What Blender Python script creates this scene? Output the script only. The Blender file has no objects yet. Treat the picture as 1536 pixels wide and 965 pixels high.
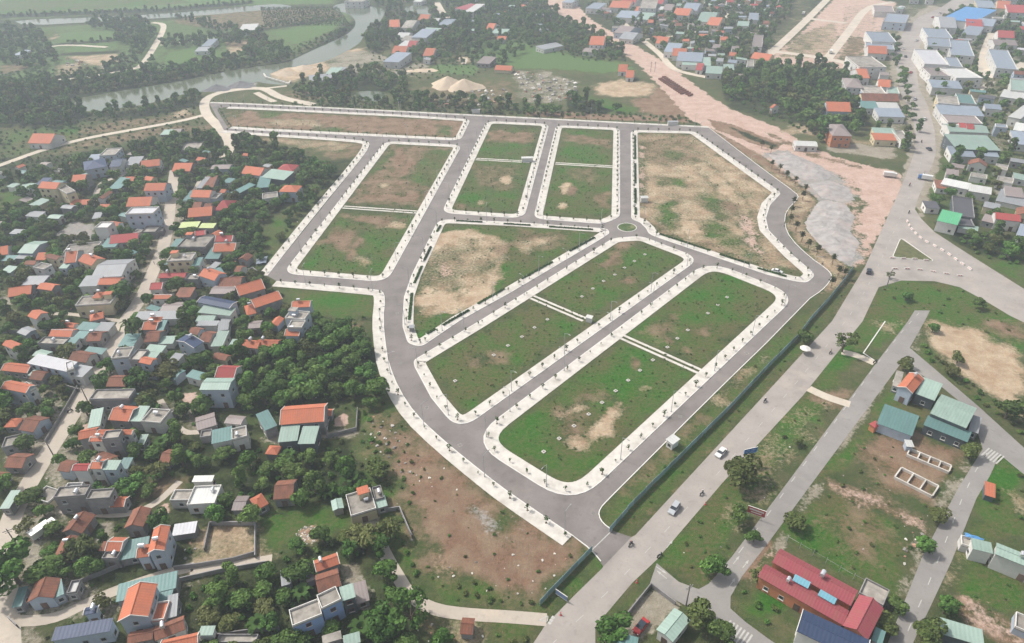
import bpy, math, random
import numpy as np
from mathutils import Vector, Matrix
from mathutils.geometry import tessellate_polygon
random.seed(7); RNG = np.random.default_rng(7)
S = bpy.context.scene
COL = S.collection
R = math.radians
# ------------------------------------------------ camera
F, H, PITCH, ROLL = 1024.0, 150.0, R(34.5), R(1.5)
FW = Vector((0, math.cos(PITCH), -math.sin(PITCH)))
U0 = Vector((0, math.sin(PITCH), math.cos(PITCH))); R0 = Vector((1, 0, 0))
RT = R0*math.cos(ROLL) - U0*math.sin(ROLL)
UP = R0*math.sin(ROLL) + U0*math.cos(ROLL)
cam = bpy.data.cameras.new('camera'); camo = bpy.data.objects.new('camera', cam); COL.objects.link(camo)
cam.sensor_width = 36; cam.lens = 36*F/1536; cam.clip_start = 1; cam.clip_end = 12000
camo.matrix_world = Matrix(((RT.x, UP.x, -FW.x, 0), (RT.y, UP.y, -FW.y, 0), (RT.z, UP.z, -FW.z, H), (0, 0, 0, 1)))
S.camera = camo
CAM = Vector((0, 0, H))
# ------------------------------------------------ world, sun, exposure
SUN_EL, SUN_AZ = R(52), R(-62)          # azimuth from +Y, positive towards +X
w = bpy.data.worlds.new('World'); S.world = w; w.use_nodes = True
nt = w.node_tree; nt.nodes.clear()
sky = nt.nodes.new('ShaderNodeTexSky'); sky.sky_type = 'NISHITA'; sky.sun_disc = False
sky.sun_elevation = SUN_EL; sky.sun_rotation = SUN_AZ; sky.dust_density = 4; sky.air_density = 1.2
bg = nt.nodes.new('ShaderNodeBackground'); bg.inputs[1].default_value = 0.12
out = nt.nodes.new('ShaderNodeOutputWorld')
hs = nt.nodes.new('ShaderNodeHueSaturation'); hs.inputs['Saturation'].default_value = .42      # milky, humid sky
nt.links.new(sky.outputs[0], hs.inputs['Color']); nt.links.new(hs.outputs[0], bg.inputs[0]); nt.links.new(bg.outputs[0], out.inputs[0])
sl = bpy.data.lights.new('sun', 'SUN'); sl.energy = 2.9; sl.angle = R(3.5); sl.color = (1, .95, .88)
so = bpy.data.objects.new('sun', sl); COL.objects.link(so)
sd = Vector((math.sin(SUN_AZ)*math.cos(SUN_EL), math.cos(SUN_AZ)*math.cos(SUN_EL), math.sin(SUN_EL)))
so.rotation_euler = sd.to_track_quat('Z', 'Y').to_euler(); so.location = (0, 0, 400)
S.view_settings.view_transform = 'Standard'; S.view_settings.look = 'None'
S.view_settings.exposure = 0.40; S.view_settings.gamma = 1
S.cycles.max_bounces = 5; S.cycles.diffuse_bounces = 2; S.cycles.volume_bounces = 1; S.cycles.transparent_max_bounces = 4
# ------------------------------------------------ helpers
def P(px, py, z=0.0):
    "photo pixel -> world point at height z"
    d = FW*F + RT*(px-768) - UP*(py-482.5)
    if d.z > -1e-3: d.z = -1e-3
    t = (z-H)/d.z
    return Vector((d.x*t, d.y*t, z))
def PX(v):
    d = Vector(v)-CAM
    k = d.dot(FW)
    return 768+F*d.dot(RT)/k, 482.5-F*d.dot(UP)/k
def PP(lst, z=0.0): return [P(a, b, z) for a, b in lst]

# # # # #

TASK DETAILS: Omit each picture, then return all of the listing exactly as it stands.

OUTPUT OF THE EXERCISE:
What Blender Python script creates this scene? Output the script only. The Blender file has no objects yet. Treat the picture as 1536 pixels wide and 965 pixels high.
import bpy, math, random
import numpy as np
from mathutils import Vector, Matrix
from mathutils.geometry import tessellate_polygon
random.seed(7); RNG = np.random.default_rng(7)
S = bpy.context.scene
COL = S.collection
R = math.radians
# ------------------------------------------------ camera
F, H, PITCH, ROLL = 1024.0, 150.0, R(34.5), R(1.5)
FW = Vector((0, math.cos(PITCH), -math.sin(PITCH)))
U0 = Vector((0, math.sin(PITCH), math.cos(PITCH))); R0 = Vector((1, 0, 0))
RT = R0*math.cos(ROLL) - U0*math.sin(ROLL)
UP = R0*math.sin(ROLL) + U0*math.cos(ROLL)
cam = bpy.data.cameras.new('camera'); camo = bpy.data.objects.new('camera', cam); COL.objects.link(camo)
cam.sensor_width = 36; cam.lens = 36*F/1536; cam.clip_start = 1; cam.clip_end = 12000
camo.matrix_world = Matrix(((RT.x, UP.x, -FW.x, 0), (RT.y, UP.y, -FW.y, 0), (RT.z, UP.z, -FW.z, H), (0, 0, 0, 1)))
S.camera = camo
CAM = Vector((0, 0, H))
# ------------------------------------------------ world, sun, exposure
SUN_EL, SUN_AZ = R(52), R(-62)          # azimuth from +Y, positive towards +X
w = bpy.data.worlds.new('World'); S.world = w; w.use_nodes = True
nt = w.node_tree; nt.nodes.clear()
sky = nt.nodes.new('ShaderNodeTexSky'); sky.sky_type = 'NISHITA'; sky.sun_disc = False
sky.sun_elevation = SUN_EL; sky.sun_rotation = SUN_AZ; sky.dust_density = 4; sky.air_density = 1.2
bg = nt.nodes.new('ShaderNodeBackground'); bg.inputs[1].default_value = 0.12
out = nt.nodes.new('ShaderNodeOutputWorld')
hs = nt.nodes.new('ShaderNodeHueSaturation'); hs.inputs['Saturation'].default_value = .42      # milky, humid sky
nt.links.new(sky.outputs[0], hs.inputs['Color']); nt.links.new(hs.outputs[0], bg.inputs[0]); nt.links.new(bg.outputs[0], out.inputs[0])
sl = bpy.data.lights.new('sun', 'SUN'); sl.energy = 2.9; sl.angle = R(3.5); sl.color = (1, .95, .88)
so = bpy.data.objects.new('sun', sl); COL.objects.link(so)
sd = Vector((math.sin(SUN_AZ)*math.cos(SUN_EL), math.cos(SUN_AZ)*math.cos(SUN_EL), math.sin(SUN_EL)))
so.rotation_euler = sd.to_track_quat('Z', 'Y').to_euler(); so.location = (0, 0, 400)
S.view_settings.view_transform = 'Standard'; S.view_settings.look = 'None'
S.view_settings.exposure = 0.40; S.view_settings.gamma = 1
S.cycles.max_bounces = 5; S.cycles.diffuse_bounces = 2; S.cycles.volume_bounces = 1; S.cycles.transparent_max_bounces = 4
# ------------------------------------------------ helpers
def P(px, py, z=0.0):
    "photo pixel -> world point at height z"
    d = FW*F + RT*(px-768) - UP*(py-482.5)
    if d.z > -1e-3: d.z = -1e-3
    t = (z-H)/d.z
    return Vector((d.x*t, d.y*t, z))
def PX(v):
    d = Vector(v)-CAM
    k = d.dot(FW)
    return 768+F*d.dot(RT)/k, 482.5-F*d.dot(UP)/k
def PP(lst, z=0.0): return [P(a, b, z) for a, b in lst]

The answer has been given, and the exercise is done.